Andres Iniesta

Preparing for the day that Xavi can no longer do what he’s been doing so well for the past six-seven seasons, Barcelona have two players ready to take his place and “rule” in the middle without him: Andres Iniesta, and to a lesser degree, or simply different, Cesc Fabregas.

Because even if Fabregas is an actual central midfielder by definition and Andres Iniesta is usually more of an attacking one, even used on the wing at times when there’s no other option, Iniesta is much more capable of filling in for Xavi as the main distributor and pace setter in the midfield.

Fabregas is the better player when it comes to scoring. Not just the more goals he has scored over the last couple of seasons – Fabregas has 30 in all competitions, Iniesta has 14; Fabregas often plays in a more forward position because of his finishing, but his tendencies in attacking that he’s picked up from the Premier League, making him very unique in the La Liga.

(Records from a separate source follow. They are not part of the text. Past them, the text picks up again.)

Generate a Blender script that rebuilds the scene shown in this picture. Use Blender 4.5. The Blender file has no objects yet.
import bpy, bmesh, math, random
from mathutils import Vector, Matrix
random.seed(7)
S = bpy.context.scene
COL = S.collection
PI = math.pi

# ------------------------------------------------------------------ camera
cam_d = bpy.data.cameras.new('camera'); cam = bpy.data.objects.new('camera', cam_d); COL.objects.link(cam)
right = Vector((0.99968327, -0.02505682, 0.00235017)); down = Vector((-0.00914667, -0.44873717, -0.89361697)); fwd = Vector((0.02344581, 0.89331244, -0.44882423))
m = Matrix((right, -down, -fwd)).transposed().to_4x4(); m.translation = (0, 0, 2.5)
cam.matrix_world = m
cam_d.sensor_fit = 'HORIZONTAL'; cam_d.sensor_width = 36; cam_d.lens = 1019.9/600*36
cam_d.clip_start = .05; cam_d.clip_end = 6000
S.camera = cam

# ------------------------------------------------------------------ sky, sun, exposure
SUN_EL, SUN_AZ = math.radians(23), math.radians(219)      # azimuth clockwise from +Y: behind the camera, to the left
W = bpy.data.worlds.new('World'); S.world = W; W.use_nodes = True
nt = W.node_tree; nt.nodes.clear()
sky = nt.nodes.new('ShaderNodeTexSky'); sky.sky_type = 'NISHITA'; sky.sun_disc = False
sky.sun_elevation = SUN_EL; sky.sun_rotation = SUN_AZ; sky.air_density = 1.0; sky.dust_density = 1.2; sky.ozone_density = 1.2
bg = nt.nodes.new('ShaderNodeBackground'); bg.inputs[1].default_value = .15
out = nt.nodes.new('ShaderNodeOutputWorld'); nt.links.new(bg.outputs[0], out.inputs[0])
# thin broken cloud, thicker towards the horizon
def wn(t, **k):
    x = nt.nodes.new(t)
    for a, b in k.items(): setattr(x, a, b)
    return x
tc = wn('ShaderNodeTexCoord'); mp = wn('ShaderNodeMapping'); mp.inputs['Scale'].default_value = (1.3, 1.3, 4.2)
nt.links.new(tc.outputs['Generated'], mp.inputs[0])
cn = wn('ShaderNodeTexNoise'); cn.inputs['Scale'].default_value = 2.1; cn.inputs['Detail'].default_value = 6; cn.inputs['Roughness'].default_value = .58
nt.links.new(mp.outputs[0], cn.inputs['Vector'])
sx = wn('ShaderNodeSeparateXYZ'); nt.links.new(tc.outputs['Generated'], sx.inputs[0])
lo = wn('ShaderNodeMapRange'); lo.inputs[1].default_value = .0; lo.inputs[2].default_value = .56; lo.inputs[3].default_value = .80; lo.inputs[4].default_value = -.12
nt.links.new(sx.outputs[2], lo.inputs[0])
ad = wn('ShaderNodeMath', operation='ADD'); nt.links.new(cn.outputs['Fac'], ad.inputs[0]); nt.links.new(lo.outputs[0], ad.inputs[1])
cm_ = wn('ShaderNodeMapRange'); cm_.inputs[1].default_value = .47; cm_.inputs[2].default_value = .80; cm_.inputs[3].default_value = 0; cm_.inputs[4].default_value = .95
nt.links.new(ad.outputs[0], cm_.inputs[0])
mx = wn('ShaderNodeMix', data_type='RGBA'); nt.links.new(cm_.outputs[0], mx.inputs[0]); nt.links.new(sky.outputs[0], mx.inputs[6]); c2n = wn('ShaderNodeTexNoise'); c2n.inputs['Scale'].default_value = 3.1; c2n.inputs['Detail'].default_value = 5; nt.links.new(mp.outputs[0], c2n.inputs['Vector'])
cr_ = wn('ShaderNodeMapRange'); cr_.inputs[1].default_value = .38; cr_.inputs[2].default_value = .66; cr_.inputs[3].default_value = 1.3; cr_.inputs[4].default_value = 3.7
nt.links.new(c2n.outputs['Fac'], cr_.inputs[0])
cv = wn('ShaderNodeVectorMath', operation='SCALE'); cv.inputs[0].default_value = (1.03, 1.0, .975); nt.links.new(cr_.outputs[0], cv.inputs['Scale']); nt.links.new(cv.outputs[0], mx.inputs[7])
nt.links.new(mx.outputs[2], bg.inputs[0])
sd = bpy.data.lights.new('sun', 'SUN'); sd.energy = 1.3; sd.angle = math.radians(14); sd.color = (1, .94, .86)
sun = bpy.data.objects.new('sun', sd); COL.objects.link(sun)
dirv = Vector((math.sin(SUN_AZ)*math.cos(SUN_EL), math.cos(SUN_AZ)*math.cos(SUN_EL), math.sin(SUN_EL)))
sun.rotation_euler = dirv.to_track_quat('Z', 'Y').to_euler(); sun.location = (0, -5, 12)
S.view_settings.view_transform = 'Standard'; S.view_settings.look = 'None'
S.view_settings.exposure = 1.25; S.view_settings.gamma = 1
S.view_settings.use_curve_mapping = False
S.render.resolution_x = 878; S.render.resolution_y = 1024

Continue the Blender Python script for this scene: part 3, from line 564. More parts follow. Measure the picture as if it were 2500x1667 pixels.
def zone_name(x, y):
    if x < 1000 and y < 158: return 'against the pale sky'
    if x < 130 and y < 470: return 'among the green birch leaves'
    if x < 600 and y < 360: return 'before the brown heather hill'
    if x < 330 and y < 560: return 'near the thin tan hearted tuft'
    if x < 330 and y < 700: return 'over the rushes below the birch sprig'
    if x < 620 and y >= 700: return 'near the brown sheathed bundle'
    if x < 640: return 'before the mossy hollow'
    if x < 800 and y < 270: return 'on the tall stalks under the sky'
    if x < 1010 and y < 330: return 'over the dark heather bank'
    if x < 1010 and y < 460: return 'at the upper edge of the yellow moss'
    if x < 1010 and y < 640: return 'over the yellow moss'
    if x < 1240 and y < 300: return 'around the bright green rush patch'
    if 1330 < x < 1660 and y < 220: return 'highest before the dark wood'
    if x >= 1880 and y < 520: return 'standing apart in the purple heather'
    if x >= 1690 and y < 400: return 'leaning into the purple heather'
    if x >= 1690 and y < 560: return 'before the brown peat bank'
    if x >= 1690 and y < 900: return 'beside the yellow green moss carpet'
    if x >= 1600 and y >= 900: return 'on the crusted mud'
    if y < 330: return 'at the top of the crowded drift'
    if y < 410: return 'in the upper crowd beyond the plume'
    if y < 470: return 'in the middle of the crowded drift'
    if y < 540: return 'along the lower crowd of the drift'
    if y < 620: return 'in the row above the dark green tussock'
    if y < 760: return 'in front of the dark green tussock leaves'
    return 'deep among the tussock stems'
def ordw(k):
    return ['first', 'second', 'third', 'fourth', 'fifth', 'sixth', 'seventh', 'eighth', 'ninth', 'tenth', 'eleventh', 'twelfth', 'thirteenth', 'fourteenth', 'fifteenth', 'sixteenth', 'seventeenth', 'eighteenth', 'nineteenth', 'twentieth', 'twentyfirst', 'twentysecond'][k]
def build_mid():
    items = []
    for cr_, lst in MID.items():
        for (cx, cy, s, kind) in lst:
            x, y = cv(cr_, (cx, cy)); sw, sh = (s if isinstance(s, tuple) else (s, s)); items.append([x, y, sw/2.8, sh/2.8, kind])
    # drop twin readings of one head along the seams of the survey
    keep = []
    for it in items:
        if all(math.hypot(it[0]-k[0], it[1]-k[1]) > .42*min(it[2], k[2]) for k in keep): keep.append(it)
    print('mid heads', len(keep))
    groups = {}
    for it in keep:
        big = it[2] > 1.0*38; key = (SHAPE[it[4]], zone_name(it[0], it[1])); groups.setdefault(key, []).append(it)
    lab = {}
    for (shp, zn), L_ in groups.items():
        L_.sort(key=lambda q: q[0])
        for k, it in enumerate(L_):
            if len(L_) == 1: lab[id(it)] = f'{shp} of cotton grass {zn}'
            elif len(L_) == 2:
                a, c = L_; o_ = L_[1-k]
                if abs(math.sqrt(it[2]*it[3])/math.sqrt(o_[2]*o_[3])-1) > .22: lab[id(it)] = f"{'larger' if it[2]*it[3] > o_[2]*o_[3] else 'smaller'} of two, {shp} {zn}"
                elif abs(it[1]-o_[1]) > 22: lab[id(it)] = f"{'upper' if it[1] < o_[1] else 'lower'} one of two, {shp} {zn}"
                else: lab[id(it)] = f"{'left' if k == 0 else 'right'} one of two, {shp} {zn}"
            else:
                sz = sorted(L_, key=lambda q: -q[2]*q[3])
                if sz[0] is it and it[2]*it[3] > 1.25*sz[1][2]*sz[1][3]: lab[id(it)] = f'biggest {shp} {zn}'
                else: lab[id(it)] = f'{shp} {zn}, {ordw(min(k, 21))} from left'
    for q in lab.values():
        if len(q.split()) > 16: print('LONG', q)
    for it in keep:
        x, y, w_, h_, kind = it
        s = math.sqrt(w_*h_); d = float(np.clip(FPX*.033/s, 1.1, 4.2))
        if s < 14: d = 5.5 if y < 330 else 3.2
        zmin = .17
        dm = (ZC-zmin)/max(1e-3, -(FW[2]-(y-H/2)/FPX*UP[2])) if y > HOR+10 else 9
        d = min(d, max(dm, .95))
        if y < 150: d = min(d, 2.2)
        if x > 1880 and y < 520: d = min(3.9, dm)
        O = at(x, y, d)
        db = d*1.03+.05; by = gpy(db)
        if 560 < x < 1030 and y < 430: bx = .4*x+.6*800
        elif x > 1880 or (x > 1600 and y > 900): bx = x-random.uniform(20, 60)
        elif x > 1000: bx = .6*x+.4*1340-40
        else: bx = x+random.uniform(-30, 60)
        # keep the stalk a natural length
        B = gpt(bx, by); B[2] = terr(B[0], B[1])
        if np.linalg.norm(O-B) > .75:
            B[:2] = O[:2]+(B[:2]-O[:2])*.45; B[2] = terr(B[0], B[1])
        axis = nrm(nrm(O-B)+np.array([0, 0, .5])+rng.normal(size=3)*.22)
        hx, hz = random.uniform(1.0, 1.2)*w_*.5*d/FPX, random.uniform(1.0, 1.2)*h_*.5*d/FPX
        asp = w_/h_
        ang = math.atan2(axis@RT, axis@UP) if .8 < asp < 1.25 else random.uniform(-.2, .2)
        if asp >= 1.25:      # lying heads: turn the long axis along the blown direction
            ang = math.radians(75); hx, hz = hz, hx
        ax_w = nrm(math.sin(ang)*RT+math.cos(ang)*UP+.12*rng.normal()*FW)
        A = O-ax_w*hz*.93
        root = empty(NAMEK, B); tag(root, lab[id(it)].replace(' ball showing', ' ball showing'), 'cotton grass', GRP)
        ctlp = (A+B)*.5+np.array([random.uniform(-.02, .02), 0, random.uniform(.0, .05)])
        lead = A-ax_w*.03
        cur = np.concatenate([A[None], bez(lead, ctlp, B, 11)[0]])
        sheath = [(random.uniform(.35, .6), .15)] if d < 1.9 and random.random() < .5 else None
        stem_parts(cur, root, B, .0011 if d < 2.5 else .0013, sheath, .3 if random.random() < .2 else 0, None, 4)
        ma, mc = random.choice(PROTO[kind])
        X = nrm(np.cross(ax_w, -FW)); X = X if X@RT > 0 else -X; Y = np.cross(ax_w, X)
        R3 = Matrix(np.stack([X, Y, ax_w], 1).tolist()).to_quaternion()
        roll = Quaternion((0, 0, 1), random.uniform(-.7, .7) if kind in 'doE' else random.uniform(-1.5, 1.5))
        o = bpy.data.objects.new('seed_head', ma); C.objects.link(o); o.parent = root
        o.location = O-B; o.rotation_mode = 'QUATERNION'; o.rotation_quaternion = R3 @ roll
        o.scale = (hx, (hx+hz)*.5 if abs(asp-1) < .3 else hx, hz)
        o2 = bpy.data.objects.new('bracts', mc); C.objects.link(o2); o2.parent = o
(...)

Iniesta is the better passer, and overall probably the better player. He doesn’t have the amount of assists Fabregas has, but he usually doesn’t sit so close to the “danger” like Cesc. Iniesta is the one who frees up players in front of him with that unique dribbling of his or through his excellent passing and vision. It usually doesn’t show up on the stat sheets, but Iniesta, after Messi and Neymar, is the player most capable of handling double teams on his own through his incredible balance and body control.

Euro 2012 was the perfect example of how Iniesta should be the first in line to inherit Xavi. Iniesta didn’t win the tournament’s best player award for nothing, even if he didn’t have the goals to show for it. His ability to take over the midfield while Xavi was having a weak tournament until the final, where everything came together for Spain.

Cesc Fabregas

And while Fabregas has this unsettled label hanging over his head, although it is fading away this season, there’s no doubt where Andres Iniesta will play for the rest of his career. He’s been with Barcelona since the age of 11, and there’s no doubt that he’ll find the golden path with Barcelona regarding his contract negotiations.

I intend to end my career at Barcelona. The club feels the same. It’s not about money. We have time to keep improving our club and player relationship.

If Barcelona hang on to both players for the years to come, we shouldn’t see any drop in their ability to continue and blend the styles Martino has brought in (which isn’t such a drastic change from the past, only sometimes giving up on the short-ball from time to time, working perfectly for Fabregas) and Barcelona have always been known for. But while it’s unclear sometimes what Fabregas’ role is in all of this, Iniesta is perfectly suited and fitted for the things Barcelona are doing, and at some point will take over Xavi as the true heart and barometer of this team.